Let me quote Theda Skocpol to make the people take me as a learned person (but to tell the truth I’m also just one of the deaf and dumb dimwits like them). Revolution in its barest essentials, she says, is structural transformation and class upheavals. I hope her statement reminds you of the purpose you came into existence. In those formative days, oh pity, the old folks would not have even heard of things like tenders and contracts. Yet we know they surely knew what their demands were.

Now how long are you going to put up in the mosquito- and insect-infested jungles, singing the songs of freedom? Now many of the brothers have also crossed the fence, looking for greener pastures, using their entrepreneurial skills in redefining business.

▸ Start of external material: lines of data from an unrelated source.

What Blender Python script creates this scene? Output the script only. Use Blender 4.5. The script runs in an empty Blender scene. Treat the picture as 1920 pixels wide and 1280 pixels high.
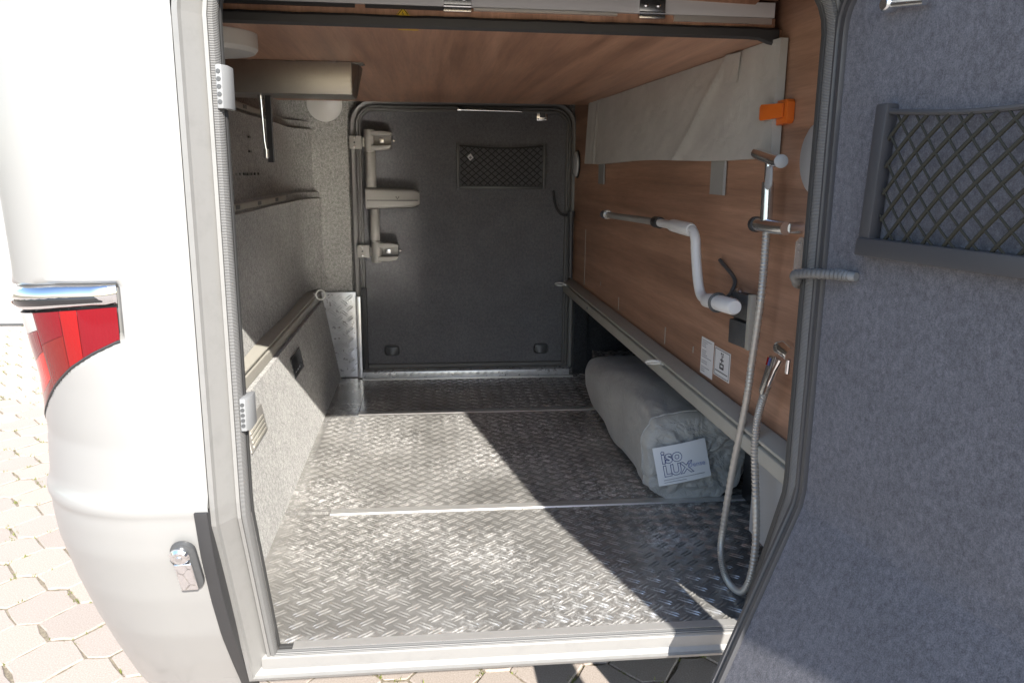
import bpy, bmesh, math, random
from mathutils import Vector, Matrix, noise as mnoise
random.seed(7)
sc = bpy.context.scene
C = sc.collection
R = math.radians
# ------------------------------------------------------------ camera, world, sun, exposure
CAM = Vector((0.3146, -1.526, 0.9502)); YAW, PITCH, ROLL = 0.1054, 0.2115, 0.0079
cam_d = bpy.data.cameras.new('camera'); cam = bpy.data.objects.new('camera', cam_d); C.objects.link(cam)
fw = Vector((math.sin(YAW)*math.cos(PITCH), math.cos(YAW)*math.cos(PITCH), -math.sin(PITCH)))
rt = Vector((math.cos(YAW), -math.sin(YAW), 0)); up = rt.cross(fw)
r2 = rt*math.cos(ROLL)+up*math.sin(ROLL); u2 = up*math.cos(ROLL)-rt*math.sin(ROLL)
cam.matrix_world = Matrix(((r2.x,u2.x,-fw.x,CAM.x),(r2.y,u2.y,-fw.y,CAM.y),(r2.z,u2.z,-fw.z,CAM.z),(0,0,0,1)))
cam_d.sensor_width = 36; cam_d.lens = 1493.0/1920*36; cam_d.clip_start = .02; cam_d.clip_end = 500
sc.camera = cam
SUN = Vector((0.30, -1.0, 0.69)).normalized()
w = bpy.data.worlds.new('World'); sc.world = w; w.use_nodes = True
nt = w.node_tree; nt.nodes.clear()
sky = nt.nodes.new('ShaderNodeTexSky'); sky.sky_type = 'NISHITA'; sky.sun_disc = False
sky.sun_elevation = math.asin(SUN.z); sky.sun_rotation = math.atan2(SUN.x, SUN.y)
sky.air_density = 1.0; sky.dust_density = 0.6; sky.ozone_density = 1.6
bg = nt.nodes.new('ShaderNodeBackground'); bg.inputs[1].default_value = 0.108
wo = nt.nodes.new('ShaderNodeOutputWorld'); nt.links.new(sky.outputs[0], bg.inputs[0]); nt.links.new(bg.outputs[0], wo.inputs[0])
sd = bpy.data.lights.new('sun', 'SUN'); sd.energy = 4.2; sd.angle = R(0.53); sd.color = (1.0, .95, .87)
so = bpy.data.objects.new('sun', sd); C.objects.link(so); so.rotation_euler = SUN.to_track_quat('Z', 'Y').to_euler()
so.location = (2, -6, 5)
sc.view_settings.view_transform = 'Standard'; sc.view_settings.look = 'None'
sc.view_settings.exposure = 1.6; sc.view_settings.gamma = 1.0
try: sc.view_settings.use_curve_mapping = False
except Exception: pass
sc.cycles.use_denoising = True
sc.cycles.max_bounces = 10; sc.cycles.diffuse_bounces = 6; sc.cycles.glossy_bounces = 5
sc.cycles.sample_clamp_indirect = 8.0; sc.cycles.blur_glossy = 0.15

# ------------------------------------------------------------ materials
def newmat(name, rgb=(.5,.5,.5), rough=.5, metal=0, spec=.5, coat=0, sheen=0):
    m = bpy.data.materials.new(name); m.use_nodes = True
    b = m.node_tree.nodes['Principled BSDF']
    b.inputs['Base Color'].default_value = (*rgb, 1); b.inputs['Roughness'].default_value = rough
    b.inputs['Metallic'].default_value = metal; b.inputs['Specular IOR Level'].default_value = spec
    b.inputs['Coat Weight'].default_value = coat; b.inputs['Coat Roughness'].default_value = .05
    b.inputs['Sheen Weight'].default_value = sheen
    return m
def nodes(m): return m.node_tree.nodes, m.node_tree.links, m.node_tree.nodes['Principled BSDF']
def coords(m, scale=(1,1,1), rot=(0,0,0), kind='Object'):
    N, L, b = nodes(m)
    t = N.new('ShaderNodeTexCoord'); mp = N.new('ShaderNodeMapping')
    mp.inputs['Scale'].default_value = scale; mp.inputs['Rotation'].default_value = rot
    L.new(t.outputs[kind], mp.inputs[0]); return mp.outputs[0]
def noise(m, vec, scale, detail=4, rough=.6, dist=0):
    N, L, b = nodes(m); n = N.new('ShaderNodeTexNoise')
    n.inputs['Scale'].default_value = scale; n.inputs['Detail'].default_value = detail
    n.inputs['Roughness'].default_value = rough; n.inputs['Distortion'].default_value = dist
    L.new(vec, n.inputs['Vector']); return n.outputs['Fac']
def ramp(m, fac, stops):
    N, L, b = nodes(m); r = N.new('ShaderNodeValToRGB')
    while len(r.color_ramp.elements) < len(stops): r.color_ramp.elements.new(.5)
    for e, (p, c) in zip(r.color_ramp.elements, stops):
        e.position = p; e.color = (*c, 1) if len(c) == 3 else c
    L.new(fac, r.inputs[0]); return r.outputs[0]
def mix(m, a, b_, fac, mode='MIX'):
    N, L, b = nodes(m); x = N.new('ShaderNodeMix'); x.data_type = 'RGBA'; x.blend_type = mode
    for s, v in ((0, fac), (6, a), (7, b_)):
        if hasattr(v, 'is_linked') or hasattr(v, 'links'): L.new(v, x.inputs[s])
        elif isinstance(v, tuple): x.inputs[s].default_value = (*v, 1)
        else: x.inputs[s].default_value = v
    return x.outputs[2]
def bump(m, h, strength=.3, dist=.002):
    N, L, b = nodes(m); bp = N.new('ShaderNodeBump')
    bp.inputs['Strength'].default_value = strength; bp.inputs['Distance'].default_value = dist
    L.new(h, bp.inputs['Height']); L.new(bp.outputs[0], b.inputs['Normal'])
def setc(m, col): N, L, b = nodes(m); L.new(col, b.inputs['Base Color'])
def setr(m, fac, lo, hi):
    N, L, b = nodes(m); r = N.new('ShaderNodeMapRange'); r.inputs[3].default_value = lo; r.inputs[4].default_value = hi
    L.new(fac, r.inputs[0]); L.new(r.outputs[0], b.inputs['Roughness'])

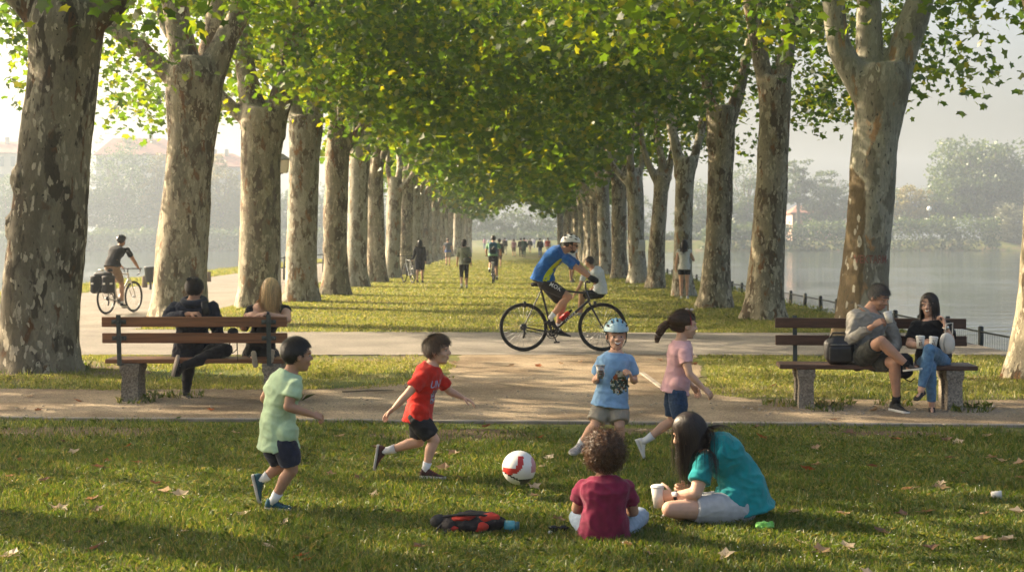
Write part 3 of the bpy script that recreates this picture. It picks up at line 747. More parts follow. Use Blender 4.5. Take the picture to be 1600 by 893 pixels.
def lawn_av():
    n = 200000
    Y = 1/rng.uniform(1/110, 1/25.6, n); X = rng.uniform(-7.0, 7.2, n)
    k = keep_av(X, Y); X, Y = X[k], Y[k]
    B = blades(rng, np.stack([X, Y], 1), .05, .006, .6); sc_ = np.clip(Y/30, 1, 3)
    c = B.mean(1, keepdims=True); c[:, :, 2] = 0; B = c+(B-c)*np.stack([sc_, sc_, np.ones_like(sc_)], 1)[:, None, :]
    o = link_mesh('avenue_grass', np_mesh('avenue_grass', B, 5, GRASS_DRY)); tag(o, 'sunlit dry grass down the middle of the avenue', 'grass', None, 'stuff')
lawn_av()
def keep_bank(X, Y): return (X < -13.4+.6*vnoise(X, Y, .5, 3)) 
lawn('left_bank_grass', 30000, -15.6, -13.2, 27, 110, .12, .012, GRASS_DRY, keep_bank, 'strip of sunny grass along the left river edge', .5)
lawn('right_bank_grass', 9000, 6.6, 7.6, 25.5, 90, .07, .010, GRASS, lambda X, Y: rng.random(len(X)) < vnoise(X, Y, .4, 5), 'rough grass along the right river fence', .5)
# root tufts round trunks and bench feet, little white flowers
def tufts(name, spots, m, label, h=.09):
    A = []
    for x, y, r, n in spots:
        a = rng.uniform(0, 6.283, n); q = r*rng.uniform(.85, 1.25, n); A.append(np.stack([x+np.cos(a)*q, y+np.sin(a)*q], 1))
    B = blades(rng, np.concatenate(A), h, .005, .5)
    o = link_mesh(name, np_mesh(name, B, 5, m)); tag(o, label, 'grass', None, 'stuff')
tufts('root_grass', [(x, y, .62 if y < 30 else .5, 160) for x, y, r in TREE_POS if y < 60 and abs(x) < y*.4+1], GRASS, 'longer grass around the feet of the nearest trees')
tufts('bench_foot_grass', [(x, y, .16, 90) for x, y in ((-3.9, 14.75), (-3.88, 15.2), (-3.5, 15.25), (-2.4, 14.9), (2.75, 14.5), (3.1, 14.1), (3.3, 14.55), (4.5, 14.0), (4.65, 14.4), (3.9, 14.5))], GRASS, 'tufts of grass around the feet of the benches', .08)
nf = 420; X = rng.uniform(-4.5, 4.8, nf); Y = 1/rng.uniform(1/13, 1/6.9, nf)
k = vnoise(X, Y, .7, 22) > .45; X, Y = X[k], Y[k]
a = rng.uniform(0, 6.28, (len(X), 1)); r_ = .0042*rng.uniform(.6, 1.2, (len(X), 1))
ang = a+np.arange(5)*2*np.pi/5
Fm = np.stack([X[:, None]+np.cos(ang)*r_, Y[:, None]+np.sin(ang)*r_, .03+.02*rng.random((len(X), 1))+0*ang+.35*np.sin(ang)*r_], 2)
tag(link_mesh('clover_flowers', np_mesh('clover_flowers', Fm, 5, mat('clover petals', (.62, .6, .5), .8))), 'tiny white clover flowers scattered in the lawn', 'flowers', None, 'stuff')
# ================================================================= figures
from mathutils.bvhtree import BVHTree
SK = dict(light=skin('fair skin', (.60, .37, .26)), tan=skin('tanned skin', (.46, .265, .175)), olive=skin('olive skin', (.40, .225, .145)), pale=skin('pale skin', (.66, .44, .33)))
EYE = mat('eye white', (.42, .38, .35), .3, .02); IRIS = mat('dark iris', (.03, .02, .015), .2, .05); LIP = mat('lips', (.40, .15, .12), .5, .1); TEETH = mat('teeth', (.8, .76, .68), .35, .03)
def perp(a, d):
    a = a-d*a.dot(d); return a.normalized() if a.length > 1e-5 else orth(d)[0]
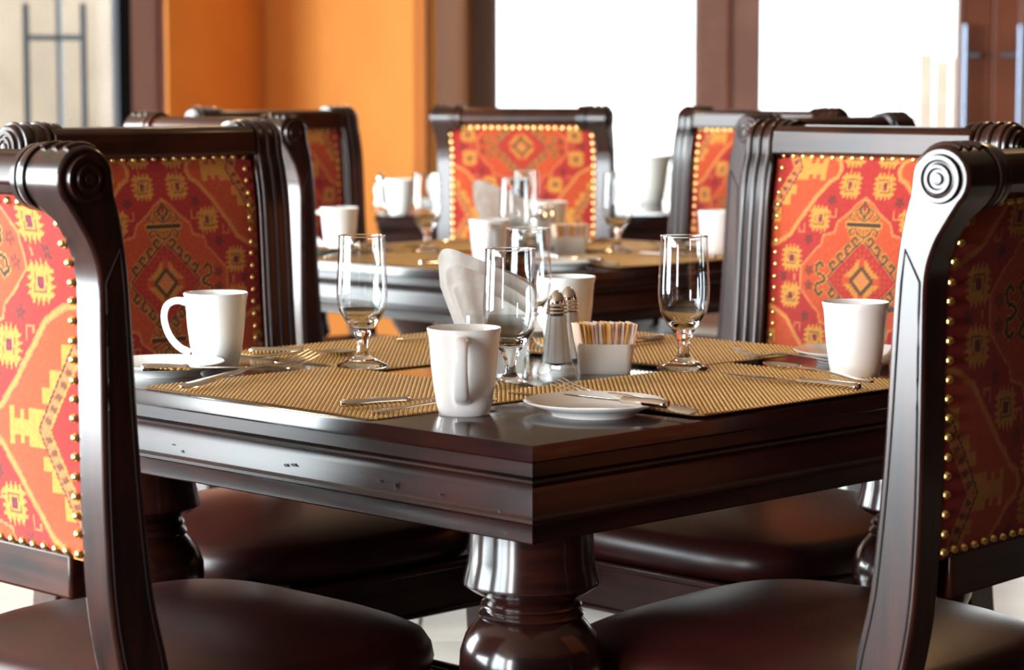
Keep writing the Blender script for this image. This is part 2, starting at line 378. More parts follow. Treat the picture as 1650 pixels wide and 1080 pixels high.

Now you are equally parasitic as the government. You kill just like them. You intimidate just like them. I’m sorry to admit it but you are just assholes like them. We are better off, without both of you.

In the name of brotherhood, I should admit I have very little interest in creating a dictatorship of the donkeys; and that we have to depend on others’ ideologies for any original thought, if at all we have, is penned in our own but illegible scripts that we had never learn to read and write. But you know, we need no language to express our love for humanity.

We should keep in touch. So long. Yours sincerely, K—

PS: Now please don’t let us say that your revolution rhymes with excretion.